La motivazione della sentenza è ancora più interessante in quanto il giudice, per sottolineare ancora una volta l’obbligatorietà di effettuare il versamento dell’imposta sostitutiva connessa alla rivalutazione fiscale divenuta obbligatoria una volta optato per quella civilistica, si sofferma anche sulle finalità delle disposizioni che consentono le rivalutazioni; infatti viene evidenziato che la disciplina dettata dalla legge 147/2013, al pari di altre rivalutazioni ad eccezione di quella prevista dal Dl 185/2008, è stata concepita “non solo al fine di consentire alle società di effettuare le rivalutazioni dei beni d’impresa … per contrastare gli effetti negativi derivanti dalla congiuntura economico-finanziaria, ma anche allo scopo di incrementare il gettito fiscale attuato attribuendo carattere oneroso alla facoltà di rivalutazione”.
 
Nelle conclusioni della sentenza, infine, vengono escluse che ci siano obiettive condizioni di incertezza tali da consentire la disapplicazione delle sanzioni, come richiesto in subordine da controparte.

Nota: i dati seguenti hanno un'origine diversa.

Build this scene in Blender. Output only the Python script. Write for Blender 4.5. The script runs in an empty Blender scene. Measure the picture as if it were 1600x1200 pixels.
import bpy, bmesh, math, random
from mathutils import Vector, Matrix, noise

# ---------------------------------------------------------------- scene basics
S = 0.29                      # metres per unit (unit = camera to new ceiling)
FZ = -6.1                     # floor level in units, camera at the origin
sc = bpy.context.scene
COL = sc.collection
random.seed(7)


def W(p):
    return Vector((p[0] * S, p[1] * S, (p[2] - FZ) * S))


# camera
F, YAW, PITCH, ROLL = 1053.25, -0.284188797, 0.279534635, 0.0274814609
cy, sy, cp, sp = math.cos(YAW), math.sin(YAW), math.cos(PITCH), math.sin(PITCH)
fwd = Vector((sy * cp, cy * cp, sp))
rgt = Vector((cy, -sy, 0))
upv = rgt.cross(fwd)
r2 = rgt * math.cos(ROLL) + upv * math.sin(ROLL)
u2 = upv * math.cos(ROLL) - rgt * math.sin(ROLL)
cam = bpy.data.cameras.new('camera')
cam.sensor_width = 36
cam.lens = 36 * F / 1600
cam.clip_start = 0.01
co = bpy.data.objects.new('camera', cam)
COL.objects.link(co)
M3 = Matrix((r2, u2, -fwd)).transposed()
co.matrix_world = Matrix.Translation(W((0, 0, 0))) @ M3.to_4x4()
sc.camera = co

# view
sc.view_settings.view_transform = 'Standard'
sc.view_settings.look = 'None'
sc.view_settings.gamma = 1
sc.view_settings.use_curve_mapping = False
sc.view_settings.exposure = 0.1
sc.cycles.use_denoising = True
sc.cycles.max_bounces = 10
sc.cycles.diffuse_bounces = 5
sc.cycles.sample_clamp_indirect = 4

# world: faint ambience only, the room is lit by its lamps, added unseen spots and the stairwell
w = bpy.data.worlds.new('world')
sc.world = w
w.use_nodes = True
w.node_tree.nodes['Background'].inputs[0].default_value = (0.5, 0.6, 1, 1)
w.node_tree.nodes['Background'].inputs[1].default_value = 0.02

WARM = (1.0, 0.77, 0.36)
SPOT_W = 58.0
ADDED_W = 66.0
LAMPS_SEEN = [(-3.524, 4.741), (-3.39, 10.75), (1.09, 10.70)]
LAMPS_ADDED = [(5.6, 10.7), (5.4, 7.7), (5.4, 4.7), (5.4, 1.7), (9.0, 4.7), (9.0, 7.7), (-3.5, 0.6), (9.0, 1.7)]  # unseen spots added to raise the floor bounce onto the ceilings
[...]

Inoltre viene evidenziato anche che “il contribuente ha consapevolmente contraddetto le indicazioni che l’Amministrazione Finanziaria aveva, in modo congruo e logico, illustrato nella circolare AE 4.6.2014, n. 13/E la quale è stata emanata in epoca antecedente le date di scadenza dei tre termini previsti dall’art. 1 co. 145 L. 147/2013 per il versamento delle tre rate dell’imposta sostitutiva”.